Specialised Technique
William Sellers and the Colonial Film Unit developed a framework for colonial cinema, this included slow edits, no camera tricks and minimal camera movement. Hundreds of films were created in accordance to this rule set. In an effort to recuperate black dance from this colonial project, Specialised Technique, attempts to transform this material from studied spectacle to livingness.
a so-called archive
The work interrogates the decomposing repositories of Empire with a forensic lens. Blending footage shot over the past year in two separate colonial archive buildings—one in Lagos, Nigeria, and the other in Bristol, United Kingdom—this double portrait considers the ‘sonic shadows’ that colonial images continue to generate, despite the disintegration of their memory and their materials. Igwe’s film imagines what might have been ‘lost’ from these archives, mixing genres of the radio play, the corporate video tour, and detective noir with a haunting and critical approach to the horror of discovery.

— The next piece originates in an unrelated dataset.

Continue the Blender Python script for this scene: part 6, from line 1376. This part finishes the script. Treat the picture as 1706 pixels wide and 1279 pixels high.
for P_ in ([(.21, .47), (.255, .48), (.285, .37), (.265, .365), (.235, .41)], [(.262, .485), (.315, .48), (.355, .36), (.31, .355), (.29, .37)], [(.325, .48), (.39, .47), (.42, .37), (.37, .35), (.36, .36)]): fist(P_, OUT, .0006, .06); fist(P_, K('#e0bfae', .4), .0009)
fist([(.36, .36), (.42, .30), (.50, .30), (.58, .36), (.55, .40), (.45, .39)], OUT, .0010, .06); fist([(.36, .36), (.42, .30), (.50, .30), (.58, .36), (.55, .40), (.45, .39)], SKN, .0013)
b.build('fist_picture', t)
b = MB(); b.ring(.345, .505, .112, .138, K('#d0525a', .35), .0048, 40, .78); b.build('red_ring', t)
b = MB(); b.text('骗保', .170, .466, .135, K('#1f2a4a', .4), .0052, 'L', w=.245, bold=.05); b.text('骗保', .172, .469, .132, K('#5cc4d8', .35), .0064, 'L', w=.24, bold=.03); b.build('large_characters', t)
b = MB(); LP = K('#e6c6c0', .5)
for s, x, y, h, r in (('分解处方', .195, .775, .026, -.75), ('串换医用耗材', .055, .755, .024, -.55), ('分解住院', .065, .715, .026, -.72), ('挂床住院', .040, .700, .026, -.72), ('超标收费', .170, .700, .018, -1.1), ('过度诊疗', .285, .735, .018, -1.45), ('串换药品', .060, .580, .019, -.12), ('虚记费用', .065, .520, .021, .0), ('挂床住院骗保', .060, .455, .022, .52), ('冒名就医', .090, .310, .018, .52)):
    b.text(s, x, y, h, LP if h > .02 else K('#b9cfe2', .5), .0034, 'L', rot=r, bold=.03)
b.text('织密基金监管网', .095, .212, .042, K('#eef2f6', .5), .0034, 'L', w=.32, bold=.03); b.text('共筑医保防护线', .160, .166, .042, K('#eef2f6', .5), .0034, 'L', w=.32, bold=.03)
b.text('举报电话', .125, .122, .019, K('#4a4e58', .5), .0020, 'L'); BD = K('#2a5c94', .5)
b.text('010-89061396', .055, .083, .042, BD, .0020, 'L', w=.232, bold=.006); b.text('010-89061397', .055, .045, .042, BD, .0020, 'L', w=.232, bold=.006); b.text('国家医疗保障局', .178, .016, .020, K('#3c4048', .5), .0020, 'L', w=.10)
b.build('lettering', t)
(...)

Onyeka Igwe is a London born, and based, moving image artist and researcher. Her work is aimed at the question: how do we live together? Not to provide a rigid answer as such, but to pull apart the nuances of mutuality, co-existence and multiplicity. Onyeka’s practice figures sensorial, spatial and counter-hegemonic ways of knowing as central to that task. She currently has an exhibition history is a living weapon in yr hand at Peer in Hoxton.